• Direction:
Nothing but the lines from the one containing "Model this scene" down to the one containing "R_ = math.radians", both included, should be echoed, and each exactly as it stands.

• Material shown:

★ ★ ★ ★

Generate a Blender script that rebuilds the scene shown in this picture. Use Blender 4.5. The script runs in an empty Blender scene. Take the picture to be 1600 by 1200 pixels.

★ ★ ★ ★

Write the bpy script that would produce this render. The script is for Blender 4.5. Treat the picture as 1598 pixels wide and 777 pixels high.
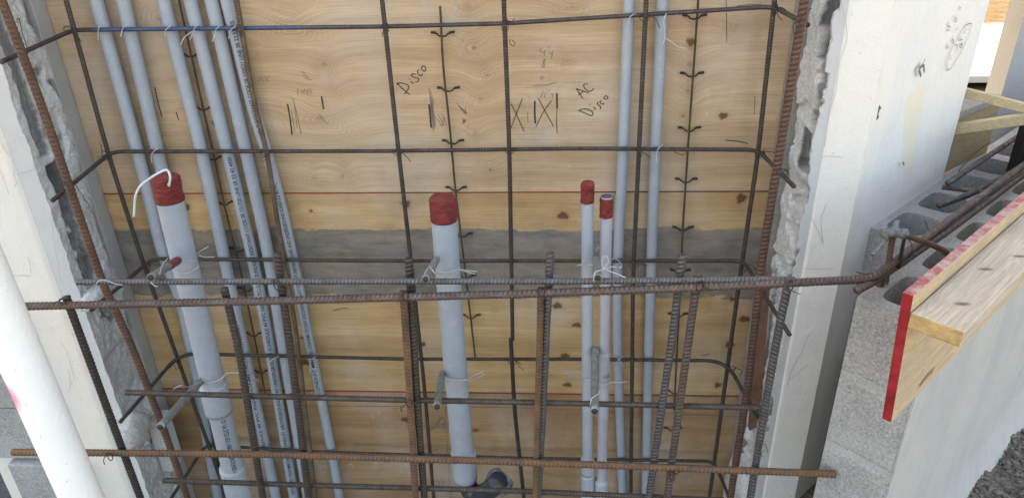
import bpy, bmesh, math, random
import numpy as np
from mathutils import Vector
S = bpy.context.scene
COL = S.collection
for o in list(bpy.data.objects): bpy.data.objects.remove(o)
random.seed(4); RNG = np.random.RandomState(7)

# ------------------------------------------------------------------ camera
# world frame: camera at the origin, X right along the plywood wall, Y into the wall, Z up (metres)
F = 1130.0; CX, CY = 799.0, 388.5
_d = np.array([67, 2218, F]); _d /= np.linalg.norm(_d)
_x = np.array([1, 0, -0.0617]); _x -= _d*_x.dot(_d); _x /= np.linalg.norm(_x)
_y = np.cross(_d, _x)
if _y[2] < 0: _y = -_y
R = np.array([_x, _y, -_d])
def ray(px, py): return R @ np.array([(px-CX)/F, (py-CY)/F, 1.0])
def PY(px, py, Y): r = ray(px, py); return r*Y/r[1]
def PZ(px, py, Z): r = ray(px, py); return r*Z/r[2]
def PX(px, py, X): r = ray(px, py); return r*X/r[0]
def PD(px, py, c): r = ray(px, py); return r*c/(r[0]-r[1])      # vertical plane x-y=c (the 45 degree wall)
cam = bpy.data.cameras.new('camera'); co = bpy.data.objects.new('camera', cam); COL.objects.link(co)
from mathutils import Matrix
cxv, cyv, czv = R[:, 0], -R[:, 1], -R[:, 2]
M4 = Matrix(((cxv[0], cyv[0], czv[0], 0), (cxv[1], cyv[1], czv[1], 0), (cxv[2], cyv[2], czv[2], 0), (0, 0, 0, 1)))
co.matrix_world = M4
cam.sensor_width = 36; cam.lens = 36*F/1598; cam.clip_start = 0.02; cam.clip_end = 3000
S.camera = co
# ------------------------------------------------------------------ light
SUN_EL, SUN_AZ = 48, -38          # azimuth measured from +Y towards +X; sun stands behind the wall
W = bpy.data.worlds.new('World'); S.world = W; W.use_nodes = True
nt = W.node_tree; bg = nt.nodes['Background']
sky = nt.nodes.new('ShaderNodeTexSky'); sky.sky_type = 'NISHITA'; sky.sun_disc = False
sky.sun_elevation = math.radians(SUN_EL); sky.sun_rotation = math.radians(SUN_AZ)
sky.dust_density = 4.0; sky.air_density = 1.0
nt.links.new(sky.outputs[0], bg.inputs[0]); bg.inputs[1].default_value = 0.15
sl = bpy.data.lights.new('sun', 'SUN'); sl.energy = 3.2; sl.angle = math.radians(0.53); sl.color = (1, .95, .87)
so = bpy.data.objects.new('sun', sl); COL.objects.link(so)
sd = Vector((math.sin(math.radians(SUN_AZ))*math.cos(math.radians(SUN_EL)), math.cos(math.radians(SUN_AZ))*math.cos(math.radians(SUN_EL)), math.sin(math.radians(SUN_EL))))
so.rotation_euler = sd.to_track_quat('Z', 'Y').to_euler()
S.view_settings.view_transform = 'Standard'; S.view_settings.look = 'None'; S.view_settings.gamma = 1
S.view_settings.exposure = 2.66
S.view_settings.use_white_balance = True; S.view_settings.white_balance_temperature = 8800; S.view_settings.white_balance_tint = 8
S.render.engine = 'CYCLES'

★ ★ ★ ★

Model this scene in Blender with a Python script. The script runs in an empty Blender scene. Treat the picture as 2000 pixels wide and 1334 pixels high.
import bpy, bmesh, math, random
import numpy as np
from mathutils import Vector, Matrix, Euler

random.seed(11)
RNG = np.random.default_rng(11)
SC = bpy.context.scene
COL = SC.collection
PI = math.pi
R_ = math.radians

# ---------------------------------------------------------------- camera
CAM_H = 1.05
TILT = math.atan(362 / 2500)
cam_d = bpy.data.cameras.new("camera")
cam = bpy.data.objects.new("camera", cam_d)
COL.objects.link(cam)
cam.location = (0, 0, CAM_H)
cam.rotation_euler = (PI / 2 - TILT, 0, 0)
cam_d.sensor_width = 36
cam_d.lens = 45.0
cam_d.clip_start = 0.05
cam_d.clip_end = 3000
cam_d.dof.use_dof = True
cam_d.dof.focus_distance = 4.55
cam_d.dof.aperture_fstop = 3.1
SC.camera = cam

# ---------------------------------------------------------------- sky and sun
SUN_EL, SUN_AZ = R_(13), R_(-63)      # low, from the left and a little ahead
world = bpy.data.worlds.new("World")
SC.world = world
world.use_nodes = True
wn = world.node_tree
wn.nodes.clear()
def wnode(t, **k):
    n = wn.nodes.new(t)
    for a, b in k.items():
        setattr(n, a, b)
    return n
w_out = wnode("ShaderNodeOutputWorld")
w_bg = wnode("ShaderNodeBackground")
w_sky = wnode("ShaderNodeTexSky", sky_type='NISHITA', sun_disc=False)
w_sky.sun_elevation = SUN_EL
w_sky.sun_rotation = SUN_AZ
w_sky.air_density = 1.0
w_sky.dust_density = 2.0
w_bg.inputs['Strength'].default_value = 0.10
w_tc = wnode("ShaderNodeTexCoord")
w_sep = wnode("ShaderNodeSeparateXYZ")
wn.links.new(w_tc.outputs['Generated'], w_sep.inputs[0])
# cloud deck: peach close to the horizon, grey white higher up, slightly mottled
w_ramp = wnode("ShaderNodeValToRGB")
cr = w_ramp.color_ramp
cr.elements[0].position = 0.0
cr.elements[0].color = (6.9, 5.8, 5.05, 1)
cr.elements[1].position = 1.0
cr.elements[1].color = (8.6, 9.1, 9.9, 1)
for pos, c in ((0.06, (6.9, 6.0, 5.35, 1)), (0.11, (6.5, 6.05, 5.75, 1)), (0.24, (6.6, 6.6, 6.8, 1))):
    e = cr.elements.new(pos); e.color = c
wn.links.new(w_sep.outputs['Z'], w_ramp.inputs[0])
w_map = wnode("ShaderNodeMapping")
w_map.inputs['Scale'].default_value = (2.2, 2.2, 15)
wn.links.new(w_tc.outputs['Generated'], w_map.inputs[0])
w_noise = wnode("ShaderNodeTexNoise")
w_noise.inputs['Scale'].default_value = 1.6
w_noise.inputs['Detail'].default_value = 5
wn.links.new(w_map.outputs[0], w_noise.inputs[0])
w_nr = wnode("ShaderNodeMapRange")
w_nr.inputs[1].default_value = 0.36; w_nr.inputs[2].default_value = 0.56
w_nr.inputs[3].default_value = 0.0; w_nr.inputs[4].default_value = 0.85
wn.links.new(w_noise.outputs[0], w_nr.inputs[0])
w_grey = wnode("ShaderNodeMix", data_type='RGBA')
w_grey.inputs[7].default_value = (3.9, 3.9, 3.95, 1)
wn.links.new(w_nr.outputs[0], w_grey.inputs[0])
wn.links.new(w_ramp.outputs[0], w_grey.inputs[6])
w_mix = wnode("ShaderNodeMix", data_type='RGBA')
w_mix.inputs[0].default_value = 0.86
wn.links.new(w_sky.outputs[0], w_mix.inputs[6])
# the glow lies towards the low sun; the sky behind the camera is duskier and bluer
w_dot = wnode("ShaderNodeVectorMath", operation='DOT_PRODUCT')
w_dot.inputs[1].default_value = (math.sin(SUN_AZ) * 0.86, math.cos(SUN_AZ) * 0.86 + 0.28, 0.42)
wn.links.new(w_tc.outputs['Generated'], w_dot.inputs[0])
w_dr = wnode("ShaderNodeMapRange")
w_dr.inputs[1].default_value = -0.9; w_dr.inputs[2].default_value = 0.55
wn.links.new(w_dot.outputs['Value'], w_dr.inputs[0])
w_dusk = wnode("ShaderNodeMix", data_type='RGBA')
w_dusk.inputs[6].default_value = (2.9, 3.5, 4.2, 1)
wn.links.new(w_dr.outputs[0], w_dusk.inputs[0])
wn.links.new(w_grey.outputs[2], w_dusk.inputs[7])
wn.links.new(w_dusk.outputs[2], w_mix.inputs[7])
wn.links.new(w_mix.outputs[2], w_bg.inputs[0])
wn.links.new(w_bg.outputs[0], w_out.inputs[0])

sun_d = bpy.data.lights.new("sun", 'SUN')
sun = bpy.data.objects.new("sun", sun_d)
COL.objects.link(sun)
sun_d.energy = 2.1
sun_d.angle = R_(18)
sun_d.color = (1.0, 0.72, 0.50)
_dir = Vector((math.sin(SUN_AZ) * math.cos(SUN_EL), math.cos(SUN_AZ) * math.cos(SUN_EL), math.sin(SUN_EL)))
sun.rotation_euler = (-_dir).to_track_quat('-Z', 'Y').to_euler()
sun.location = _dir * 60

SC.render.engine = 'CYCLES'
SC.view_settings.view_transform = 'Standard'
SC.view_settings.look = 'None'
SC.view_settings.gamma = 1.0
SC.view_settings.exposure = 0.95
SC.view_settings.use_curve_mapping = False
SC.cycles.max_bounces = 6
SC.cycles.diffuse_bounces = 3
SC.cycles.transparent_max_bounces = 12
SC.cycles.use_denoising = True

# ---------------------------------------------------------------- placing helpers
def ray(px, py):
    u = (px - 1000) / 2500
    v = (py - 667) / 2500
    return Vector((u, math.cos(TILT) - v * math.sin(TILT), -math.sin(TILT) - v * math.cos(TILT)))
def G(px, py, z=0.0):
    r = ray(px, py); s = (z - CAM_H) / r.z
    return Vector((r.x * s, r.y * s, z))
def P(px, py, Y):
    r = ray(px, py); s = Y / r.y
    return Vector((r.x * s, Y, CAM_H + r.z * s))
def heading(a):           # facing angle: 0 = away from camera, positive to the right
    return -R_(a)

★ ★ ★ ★

• Written answer:
Model this scene in Blender with a Python script. The script runs in an empty Blender scene. Treat the picture as 2000 pixels wide and 1334 pixels high.
import bpy, bmesh, math, random
import numpy as np
from mathutils import Vector, Matrix, Euler

random.seed(11)
RNG = np.random.default_rng(11)
SC = bpy.context.scene
COL = SC.collection
PI = math.pi
R_ = math.radians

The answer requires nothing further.